MAY 24 Blogger CB Forgotston ridicules the recent PR campaign by the state GOP in the wake of a legislative auditor's request to both major parties. The GOP (apparently unaware that the Dems got the same request) started yammering about being targeted because it had "killed" a tax increase. CB finds that laughable, but it's also pretty funny that the GOP was comparing this episode to the IRS scandal (Because the President has so much to do with our state auditor. Right?).
MAY 24 Politico details some recent fund-raising efforts by Sen. David Vitter, which have raised the question of his future political plans. This time, it is a $5,000 per head "bayou weekend" that includes "Cajun cooking" and an all-caps "alligator hunt," the story reports. Funds raised go to a super PAC that can spend money to support Vitter in federal or state races, the story points out.
MAY 24 The pink building on Royal in the quarter was sold at a sheriff's sale Thursday, this Picayune story reports. An injunction that would have halted the sale wasn't enforced because the family failed to post a $150,000 bond, the story reports. So the owner of the mortgages on the building bought it, for nearly $7 million.
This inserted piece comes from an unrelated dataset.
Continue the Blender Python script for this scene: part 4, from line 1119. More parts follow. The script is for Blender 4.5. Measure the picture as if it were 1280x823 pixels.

Now the feuding family will have to negotiate with that company to get a lease on the building that has housed their business for close to 60 years.
MAY 23 This post in Louisiana Voice tells us about a bill by a Winnsboro lege that would require all public high school students to take at least one Course Choice online class in order to graduate. (What?) Blogger Tom Aswell says it's a monument to "waste and corruption," especially in light of the problems he's exposed with the program in recent weeks. Idaho had a similar program, but voters removed it by a 2-1 margin, Aswell says.